### SUPPLIED MATERIAL
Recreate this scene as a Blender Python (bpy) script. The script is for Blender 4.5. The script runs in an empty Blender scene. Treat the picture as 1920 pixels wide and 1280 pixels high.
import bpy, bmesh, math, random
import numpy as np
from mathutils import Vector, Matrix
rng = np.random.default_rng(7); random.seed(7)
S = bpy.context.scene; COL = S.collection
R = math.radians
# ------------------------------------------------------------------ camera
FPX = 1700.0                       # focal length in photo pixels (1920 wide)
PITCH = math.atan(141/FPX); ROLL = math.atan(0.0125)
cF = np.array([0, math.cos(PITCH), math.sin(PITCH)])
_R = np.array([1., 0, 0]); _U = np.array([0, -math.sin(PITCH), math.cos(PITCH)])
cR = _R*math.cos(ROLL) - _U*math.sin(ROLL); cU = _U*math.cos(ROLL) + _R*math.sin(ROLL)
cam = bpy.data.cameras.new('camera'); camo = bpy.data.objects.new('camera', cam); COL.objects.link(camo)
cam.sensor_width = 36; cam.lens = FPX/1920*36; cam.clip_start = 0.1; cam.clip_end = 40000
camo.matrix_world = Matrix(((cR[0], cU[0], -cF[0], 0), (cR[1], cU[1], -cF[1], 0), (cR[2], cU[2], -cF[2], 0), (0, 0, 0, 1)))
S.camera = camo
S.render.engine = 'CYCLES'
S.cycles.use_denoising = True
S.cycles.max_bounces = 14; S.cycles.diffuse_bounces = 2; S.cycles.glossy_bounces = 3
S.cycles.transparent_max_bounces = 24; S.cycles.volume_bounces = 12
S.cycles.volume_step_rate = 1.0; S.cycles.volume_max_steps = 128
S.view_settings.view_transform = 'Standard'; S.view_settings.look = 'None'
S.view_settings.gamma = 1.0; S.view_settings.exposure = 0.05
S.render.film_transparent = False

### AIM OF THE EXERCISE
Copy the data above in full, character for character.

### PROBLEM SOLUTION
Recreate this scene as a Blender Python (bpy) script. The script is for Blender 4.5. The script runs in an empty Blender scene. Treat the picture as 1920 pixels wide and 1280 pixels high.
import bpy, bmesh, math, random
import numpy as np
from mathutils import Vector, Matrix
rng = np.random.default_rng(7); random.seed(7)
S = bpy.context.scene; COL = S.collection
R = math.radians
# ------------------------------------------------------------------ camera
FPX = 1700.0                       # focal length in photo pixels (1920 wide)
PITCH = math.atan(141/FPX); ROLL = math.atan(0.0125)
cF = np.array([0, math.cos(PITCH), math.sin(PITCH)])
_R = np.array([1., 0, 0]); _U = np.array([0, -math.sin(PITCH), math.cos(PITCH)])
cR = _R*math.cos(ROLL) - _U*math.sin(ROLL); cU = _U*math.cos(ROLL) + _R*math.sin(ROLL)
cam = bpy.data.cameras.new('camera'); camo = bpy.data.objects.new('camera', cam); COL.objects.link(camo)
cam.sensor_width = 36; cam.lens = FPX/1920*36; cam.clip_start = 0.1; cam.clip_end = 40000
camo.matrix_world = Matrix(((cR[0], cU[0], -cF[0], 0), (cR[1], cU[1], -cF[1], 0), (cR[2], cU[2], -cF[2], 0), (0, 0, 0, 1)))
S.camera = camo
S.render.engine = 'CYCLES'
S.cycles.use_denoising = True
S.cycles.max_bounces = 14; S.cycles.diffuse_bounces = 2; S.cycles.glossy_bounces = 3
S.cycles.transparent_max_bounces = 24; S.cycles.volume_bounces = 12
S.cycles.volume_step_rate = 1.0; S.cycles.volume_max_steps = 128
S.view_settings.view_transform = 'Standard'; S.view_settings.look = 'None'
S.view_settings.gamma = 1.0; S.view_settings.exposure = 0.05
S.render.film_transparent = False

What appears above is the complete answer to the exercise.